Erste Helfer am Unglücksort waren zwei italienische Fischkutter, die in der Zone operierten und ihrerseits auch die italienische Küstenwache alarmierten. Mindestens zwei andere Fisch-Trawler wiederum haben nach Aussagen von Geretteten einfach ihre Fahrt fortgesetzt, obwohl sie sich in unmittelbarer Nähe der Unglücksstelle befanden.



„Es ist ein Horror, eine enorme Tragödie“, sagte die Bürgermeisterin von Lampedusa, Giusy Nicolini, auf der Mole der Insel im Angesicht der dort zunächst notdürftig aufgebahrten Leichen, „sie hören nicht auf, immer neue Tote heranzubringen“. Italiens Innenminister Angelino Alfano ebenso wie die Präsidentin des Abgeordnetenhauses Laura Boldrini – sie war bis Ende 2012 Sprecherin des UN-Flüchtlingshilfswerks UNHCR in Italien – kündigten an, dass sie sich noch am Donnerstag an den Unglücksort begeben wollten.

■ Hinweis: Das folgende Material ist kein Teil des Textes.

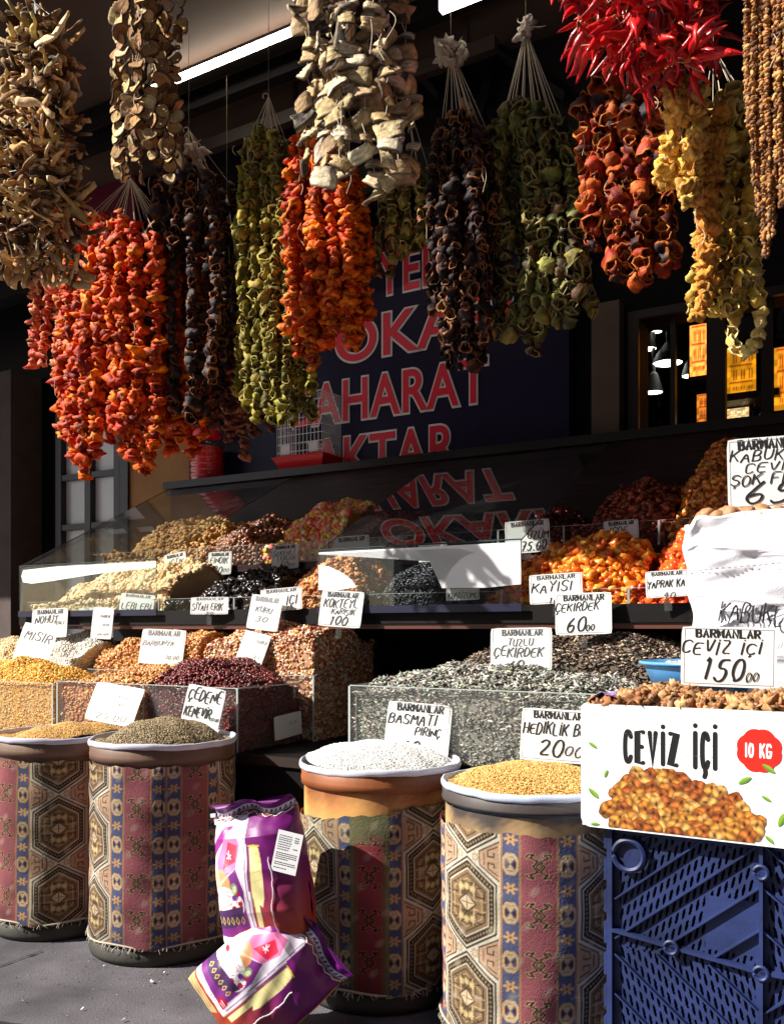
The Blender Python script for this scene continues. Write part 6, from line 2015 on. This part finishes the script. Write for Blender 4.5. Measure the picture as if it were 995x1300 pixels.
    for i_, pr in enumerate(kn):
        s = wh == i_
        h.scatter(pr, T[s], Rm[s], .0115 * (1 + RNG.normal(0, .2, (s.sum(), 1))) * np.ones((1, 3)), C[s], rc[s] * .9)
    tag(h.build('walnut_kernels', M_dry, None, True), 'brown walnut kernels heaped in the white printed carton', 'walnut kernels', kind='stuff')
carton()

# ------------------------------------------------------------------ white sack of whole walnuts, blue bowl, table under them
def right_side():
    t = thing('side_table', 'dark table carrying the white sack and the blue bowl', 'table', W(.0, 2.24, 0))
    uT0, uT1 = U(822, 2.35), 1.0
    m = MB(); m.ubox(uT0, uT1, 2.36, 2.93, .86, .885); m.build('table_top', M_black, t)
    for u in (uT0 + .03, uT1 - .05):
        for v in (2.40, 2.88):
            m = MB(); m.ubox(u, u + .03, v, v + .03, 0, .858); m.build('leg', M_black, t)
    # blue bowl
    v = 2.52
    C0 = np.array(P3(905, 845, 2.56)); C0[2] = .888
    Rb = (905 - 818) * depth(860, 2.56) / FPX
    t = thing('blue_bowl', 'shallow light blue plastic bowl of shelled nuts behind the walnut sign', 'bowl', C0)
    m = MB()
    zt = Zp(830, 838, 2.56) - .888
    m.lathe([(.01, .002), (Rb * .82, .002), (Rb * .95, zt * .8), (Rb, zt), (Rb * 1.03, zt * .98), (Rb * 1.03, zt * .9), (Rb * .985, zt * .86)], C0, 64)
    m.lathe([(Rb * .99, zt), (Rb * .92, zt * .75), (Rb * .8, .008), (.01, .008)], C0, 64)
    m.build('bowl_body', mat('blue_plastic', L3(90, 160, 224), .3), t, True)
    h = MB()
    k = 420
    rr, an = Rb * .84 * np.sqrt(RNG.random(k)), RNG.uniform(0, 6.28, k)
    q = np.clip(1 - (rr / (Rb * .86)) ** 2, 0, 1) ** .7
    T = np.stack([rr * np.cos(an), rr * np.sin(an), zt * .62 + .02 * q + RNG.uniform(-.006, .004, k)], -1) + C0
    C = palette(k, [(226, 186, 130), (206, 156, 100), (236, 206, 160), (186, 130, 78)], .1)
    h.lathe([(Rb * .86, zt * .45), (.01, zt * .45)], C0, 40, lin((150, 104, 64)))
    kn = [crumpled(RNG, 10, 5, .3, .7) for _ in range(6)]
    wh = RNG.integers(0, 6, k)
    Rm = rquat(k)
    for i_, pr in enumerate(kn):
        s = wh == i_
        h.scatter(pr, T[s], Rm[s], np.full((s.sum(), 3), .0115), C[s])
    tag(h.build('shelled_nuts', M_dry, None, True), 'pale shelled nuts in the light blue bowl', 'nuts', kind='stuff')
    # the white sack: an open woven bag standing on the table
    vS = 2.60
    u0, u1 = U(857, 2.44), U(857, 2.44) + .50
    z0, z1 = .887, Zp(900, 664, 2.44)
    uc, hw, hd = (u0 + u1) / 2, (u1 - u0) / 2, .16
    t = thing('white_sack', 'open white woven sack of whole walnuts with black handwriting', 'sack', W(uc, vS, z0))
    nth, nz = 360, 200
    th = np.linspace(0, 2 * math.pi, nth)
    s = np.linspace(0, 1, nz)
    TT, SS = np.meshgrid(th, s)
    ex = .42
    cx_ = np.sign(np.cos(TT)) * np.abs(np.cos(TT)) ** ex
    sx_ = np.sign(np.sin(TT)) * np.abs(np.sin(TT)) ** ex
    wid = 1 - .05 * np.sin(SS * 3) - .06 * (1 - SS) + .03 * np.sin(SS * 9 + 1)
    uu = uc + hw * cx_ * wid + .004 * np.sin(SS * 22 + TT * 3)
    fold = .007 * np.sin(SS * 9 + uu * 9) + .0045 * np.sin(uu * 23 - SS * 21) + .0028 * np.sin(SS * 33 + uu * 31) + .0018 * np.sin(uu * 90 + SS * 29) + .0012 * np.sin(SS * 80 - uu * 40) - .008 * (1 - np.abs(np.sin(uu * 9 - SS * 5 + .6 * np.sin(SS * 9)))) ** 5 - .006 * (1 - np.abs(np.sin(uu * 5 + SS * 9 + 1))) ** 6 - .005 * (1 - np.abs(np.sin(SS * 11 + uu * 4 + 2))) ** 7
    vv = vS + (hd + .02 * np.sin(SS * math.pi)) * sx_ + fold * (0.3 + np.abs(sx_))
    zz = z0 + (z1 - z0) * SS + .012 * np.sin(TT * 3 + .5) * SS ** 3 + .006 * np.sin(TT * 11) * SS ** 4
    zz += .0 * SS
    G = Wa(np.column_stack([uu.ravel(), vv.ravel(), zz.ravel()])).reshape(nz, nth, 3)
    m = MB(); m.grid(G)
    fm = (np.sin(TT) < -.05).ravel()
    fu, fv, fz = uu.ravel()[fm], vv.ravel()[fm], zz.ravel()[fm]
    def on_bag(q):
        q = np.asarray(q)
        return np.array([fv[np.argpartition((fu - a_) ** 2 + (fz - b) ** 2, 40)[:40]].min() for a_, b in q]) - .0012
    # rolled mouth and inside
    top = G[-1]
    cen = np.array(W(uc, vS, z1))
    rings = [top + (top - cen) * .015 + ZV * .008, top - (top - cen) * .02 + ZV * .010, top - (top - cen) * .06 - ZV * .01, top - (top - cen) * .10 - ZV * .08]
    m.grid(np.stack([top] + rings, 0))
    m.build('woven_bag', mat('woven_white', L3(226, 226, 234), .55, .6, 320, .05, 8), t, True)
    m = MB()
    s_ = np.linspace(0, 1, 60)
    uu_ = u0 + .03 + s_ * (u1 - u0 - .06)
    zz_ = z0 + (z1 - z0) * (.72 + .05 * s_)
    for k in range(30):
        a_, b = k * 2, min(59, k * 2 + 1)
        va_, vb_ = on_bag(np.array([[uu_[a_], zz_[a_]], [uu_[b], zz_[b]]])) - .001
        A = W(uu_[a_], va_, zz_[a_]); B = W(uu_[b], vb_, zz_[b])
        m.tube([A, (A + B) / 2 - N * .003, B], .0013, 4)
    m.build('stitching', mat('grey_thread', L3(150, 146, 150), .8), t)
    m = MB()
    to3 = lambda q, l: Wa(np.column_stack([q[:, 0], on_bag(q) - .0012 - l, q[:, 1]]))
    for txt, (xa, ya), (xb, yb), hh in (('KABUKLU', (912, 786), (1006, 794), 24),):
        L, w0 = layout(txt, .6, .22, .25, .06)
        A, B = np.array(UZ(xa, ya, 2.41)), np.array(UZ(xb, yb, 2.41))
        h_ = hh * depth(940, 2.41) / FPX
        d = (B - A) / w0
        L = [smooth_pl(q, 2) if len(q) > 2 else q for q in L]
        pen(m, [A + q[:, :1] * d + np.stack([0 * q[:, 1], q[:, 1] * h_], -1) for q in L], .0020, to3, (.02, .02, .025), .4)
    m.build('handwriting', mat('marker_ink', None, .5), t)
    # whole walnuts showing at the mouth, each one its own
    def walnut_mesh(rng):
        nr, ns = 14, 20
        tt = np.linspace(0, math.pi, nr + 2)[1:-1]
        ph = np.arange(ns) * 2 * math.pi / ns
        rr = 1 + .05 * np.sin(ph * 5 + rng.uniform(0, 6))[None, :] * np.sin(tt * 4)[:, None] + .05 * np.sin(ph * 8 + rng.uniform(0, 6))[None, :] * np.sin(tt * 6 + 1)[:, None] + rng.normal(0, .018, (nr, ns))
        seam = np.exp(-((np.mod(ph + math.pi / 2, math.pi) - math.pi / 2) / .14) ** 2) * .09
        rr = rr + seam[None, :] * np.sin(tt)[:, None]
        G = np.stack([rr * np.sin(tt)[:, None] * np.cos(ph), rr * np.sin(tt)[:, None] * np.sin(ph), rr * np.cos(tt)[:, None] * 1.12], -1)
        V = np.vstack([G.reshape(-1, 3), [0, 0, 1.22], [0, 0, -1.12]])
        i = np.arange(nr - 1)[:, None] * ns; j = np.arange(ns)[None, :]; j2 = (j + 1) % ns
        F4 = np.stack([i + j, i + ns + j, i + ns + j2, i + j2], -1).reshape(-1, 4)
        jj = np.arange(ns); a, b = nr * ns, nr * ns + 1
        F3 = np.vstack([np.stack([np.full(ns, a), jj, (jj + 1) % ns], -1), np.stack([np.full(ns, b), (nr - 1) * ns + (jj + 1) % ns, (nr - 1) * ns + jj], -1)])
        return V, F4, F3
    protos = []
    for k in range(4):
        V, F4, F3 = walnut_mesh(np.random.default_rng(k + 3))
        m = MB(); m.add(V * .0195, F4, F3, lin([(178, 130, 92), (190, 142, 104), (164, 116, 80), (182, 136, 94)][k]) * (1 + RNG.normal(0, .06, (len(V), 1))))
        protos.append(m.build('whole_walnut', mat('walnut_shell', None, .6, .6, 90, .25, 60), None, True, world=False))
    spots = []
    rw = np.random.default_rng(8)
    for _ in range(4000):
        u, v_ = rw.uniform(u0 + .035, u1 - .03), rw.uniform(vS - hd + .02, vS + hd - .03)
        if abs((u - uc) / (hw - .022)) ** 3 + abs((v_ - vS) / (hd - .022)) ** 3 > 1:
            continue
        z = z1 + .004 + .022 * (1 - ((v_ - vS) / hd) ** 2) + .018 * max(0, (u - uc) / hw) + rw.uniform(0, .012)
        P = np.array(W(u, v_, z))
        if all(np.linalg.norm(P - q) > .0365 for q in spots):
            spots.append(P)
    for k, P in enumerate(spots):
        o = protos[k] if k < 4 else protos[k % 4].copy()
        if k >= 4:
            col.objects.link(o)
        o.location = P
        o.rotation_euler = rw.uniform(0, 6, 3)
        o.scale = [rw.uniform(.9, 1.12)] * 3
        tag(o, 'whole brown walnut in its shell, heaped at the mouth of the white sack', 'walnut', 'whole walnuts heaped in the white sack')
    m = MB(); m.ubox(u0 + .09, u1 - .09, vS - hd + .05, vS + hd - .05, z1 - .06, z1 - .012)
    m.build('inner_fill', mat('walnut_fill', L3(140, 100, 70), .8), t)
right_side()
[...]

Mit Peitschenhieben ins Wasser getrieben



Italien erlebt damit die zweite Flüchtlingstragödie binnen weniger Tage. Erst am Montag waren vor Siziliens Südküste 13 Menschen in unmittelbarer Nähe des rettenden Strandes ertrunken. Die Schleuser hatten, nachdem ihr Boot auf Grund gelaufen war, die Passagiere mit Peitschenhieben ins Wasser getrieben, obwohl viele von ihnen nicht schwimmen konnten. 


Im Jahr 2013 erlebte Italien gegenüber den Vorjahren einen neuen Anstieg der Flüchtlinge, die übers Mittelmeer nach Lampedusa, aber auch direkt nach Sizilien kamen. Noch in der Unglücksnacht auf Donnerstag traf ein weiteres Schiff mit 463 Menschen in Lampedusa ein.

Bisher werden etwa 23.000 Menschen gezählt, die für die lebensgefährliche 
Überfahrt auf Seelenverkäufern Unsummen zahlen müssen. Gut 3.000 der Flüchtlinge kamen aus Syrien, doch weiterhin kommen die meisten aus Eritrea und Somalia. Im Unterschied zu den Zeiten der Berlusconi-Regierung blasen Ministerpräsident Letta und seine Minister den Zustrom nicht zum „nationalen Notstand“ auf.

„Es ist eine Schande“



Stattdessen herrscht jetzt in Rom allgemeines Entsetzen. Einige Politiker fordern, dass Italien Staatstrauer für die Toten anordnet. Zu den schärfsten Reaktionen gehört die von Papst Franziskus, der in einer Rede erklärte, „das Wort Schande kommt in den Sinn: Es ist eine 
Schande!“

Nur die fremdenfeindliche Lega Nord versucht aus der Tragödie Kapital zu schlagen. Einer ihre Sprecher erklärte ungerührt, Parlamentspräsidentin Laura Boldrini und die aus dem Kongo stammende Integrationsministerin Cecile Kyenge hätten die Opfer „auf dem 
Gewissen“, weil sie mit ihrem Eintreten für eine offene Aufnahmepolitik die Flüchtlinge geradezu anstachelten.